Thursday, November 01, 2007

Sportsmanship

The point has been brought up in recent sporting events in which a certain Boston area football team would continue to pummel its opponents even after victory was long secure. Is this a lack of sportsmanship? What exactly is sportsmanship?

The historical roots can be put simply: When you cannot literally kill your opponent, when you can only defeat them temporarily until the next contest, sportsmanship is a way to not anger and motivate the opposition for when that time comes, and also for the maintenence of a cooperative adherence to the established "rules." Its part of a broader strategy to prevent winning from becoming more difficult in the future. In sporting contests such as these, power is fleeting, and so a team must seek long-term solutions to maintaining its strength. Sportsmanship is a means of individual survival in a collective environment, an agreement between teams for the sake of a lasting co-existence. Once war followed the same code, until it was figured that this method only favored the weak, allowing them to use the range of subversive, unorthodox tactics, avoiding the gentlemans war followed by heretofore established powers.
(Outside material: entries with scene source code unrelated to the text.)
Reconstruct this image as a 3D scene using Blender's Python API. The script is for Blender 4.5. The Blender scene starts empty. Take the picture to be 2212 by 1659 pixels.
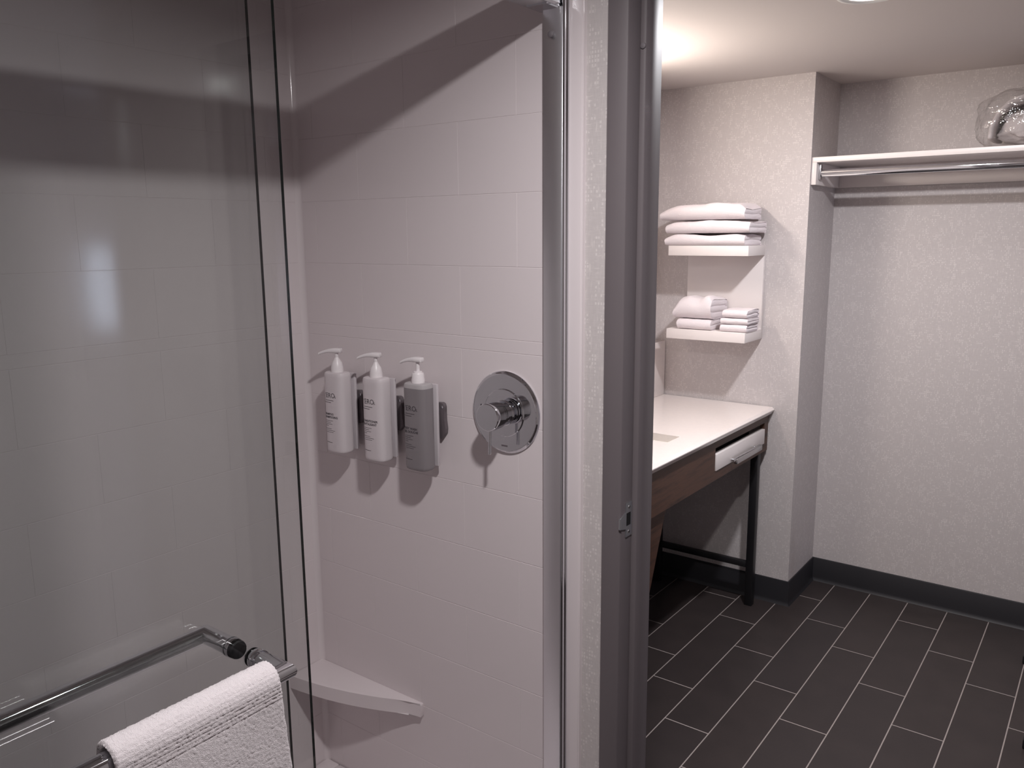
import bpy, bmesh, math, random
from mathutils import Vector, Matrix, noise
random.seed(7)
S = bpy.context.scene
COL = S.collection

# ------------------------------------------------------------------ camera, world, lights, exposure
cam_d = bpy.data.cameras.new('camera'); cam = bpy.data.objects.new('camera', cam_d); COL.objects.link(cam)
cam_d.sensor_fit = 'HORIZONTAL'; cam_d.sensor_width = 36.0; cam_d.lens = 1777.54 / 2212 * 36
cam_d.clip_start = 0.02
YAW, TILT, ROLL = math.radians(36.805), math.radians(10.270), math.radians(-0.4476)
def _cam(v):
    x, y, z = v
    c, s = math.cos(TILT), math.sin(TILT); y, z = c*y - s*z, s*y + c*z
    c, s = math.cos(ROLL), math.sin(ROLL); return (c*x - s*y, s*x + c*y, z)
AX = _cam((math.cos(YAW), 0, -math.sin(YAW))); AY = _cam((math.sin(YAW), 0, math.cos(YAW))); AZ = _cam((0, -1, 0))
m = Matrix(((AX[0], -AX[1], -AX[2], 0), (AY[0], -AY[1], -AY[2], 0), (AZ[0], -AZ[1], -AZ[2], 1.6), (0, 0, 0, 1)))
cam.matrix_world = m
S.camera = cam
w = bpy.data.worlds.new('world'); S.world = w; w.use_nodes = True
w.node_tree.nodes['Background'].inputs[0].default_value = (0.5, 0.52, 0.55, 1)
w.node_tree.nodes['Background'].inputs[1].default_value = 0.05
S.view_settings.view_transform = 'Standard'; S.view_settings.look = 'None'
S.view_settings.gamma = 1.0; S.view_settings.use_curve_mapping = False
S.view_settings.exposure = 0.0

def lamp(name, loc, power, color, size, rot=(0, 0, 0), shape='DISK', size_y=None, spread=180):
    d = bpy.data.lights.new(name, 'AREA'); d.energy = power; d.color = color; d.shape = shape; d.size = size
    if size_y: d.size_y = size_y
    d.spread = math.radians(spread)
    o = bpy.data.objects.new(name, d); o.location = loc; o.rotation_euler = rot; COL.objects.link(o); return o
BATH_L = (-0.375, 0.66, 2.198); VAN_L = (-0.62, 2.405, 2.20)
lamp('shower_downlight_lamp', BATH_L, 17.5, (1.0, 0.965, 0.965), 0.085, spread=171)
lamp('vanity_downlight_lamp', VAN_L, 23.0, (0.98, 0.97, 1.0), 0.10)
lamp('mirror_light_lamp', (-1.625, 2.52, 2.02), 9.5, (1.0, 0.90, 0.81), 0.07, (0, math.radians(-90), 0), 'RECTANGLE', 0.46)

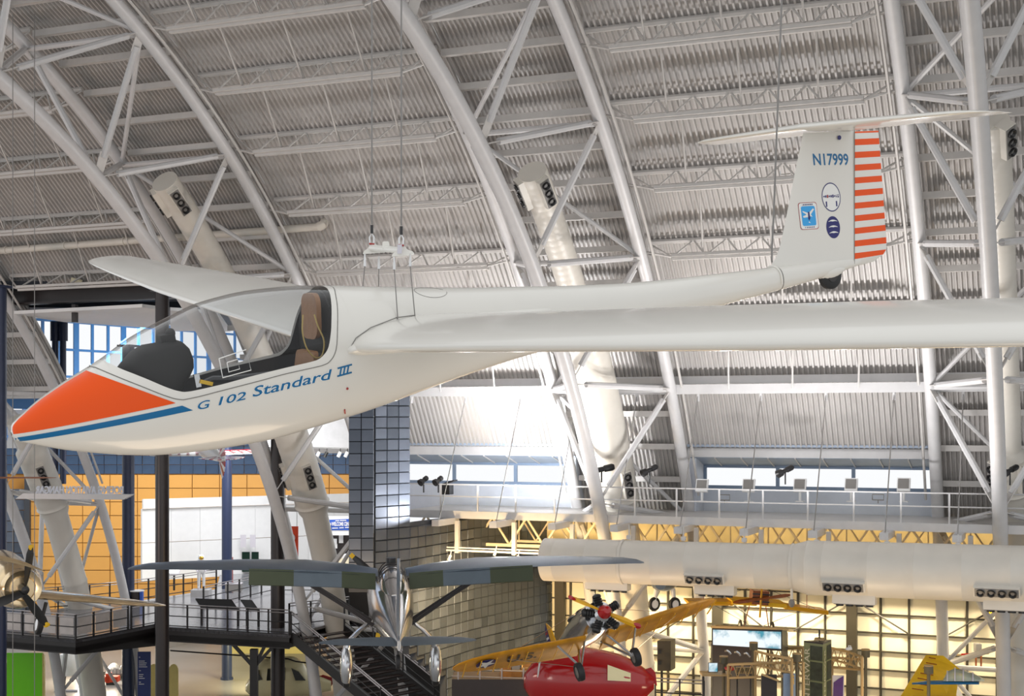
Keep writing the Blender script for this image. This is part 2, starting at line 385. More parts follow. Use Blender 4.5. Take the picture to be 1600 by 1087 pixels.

The objection to the tactics of said Boston team basically stems from the violation of this long established status-quo, this standard method of operation that teams abide by. It must be made clear that this is not the rule, but simply accepted practice between teams. Though it became this way for very functional reasons, it can also evolve [i]from[/i] this for functional reasons, as history already shows. Opposing teams have the option of reacting to this deviation with a measure of repercussions, injuring one of the star players, which may force the team to return to the accepted practice. The question revolves around what is sustanable practice. Going into football details, though, there are a couple of significant functional reasons the team can have for these questioned tactics:

a) Defeating a team in such overwhelming fashion affects the confidence and mind-set the opposing team may have for the next meeting. In a sense, one and a half games have been won from that single outing: crushing the team in the present, and their optimism in the possibility of a different outcome for the future.

b) You may call it running up the score, but you can also call it maintaining a single level of play from beginning to end. To establish a clear, uncluttered objective for each player, whenever on the field, promotes a sense of fixed responsibility: a stable, consistent individual purpose that translates to a unified team play that perpetuates under any circumstance. The job always remains the same. The influences that can alter that state are minnimized, whether it be weather conditions, or the score of the game. Note that this applies whether the team is leading or behind; the commitment, the intensity of play among all eleven players has been made singular. This can be seen as an attempt to extract the true potential of a team, and that avenue is simply greater unification. Under this analysis, running up the score is then a mere side effect to the unchanging objective.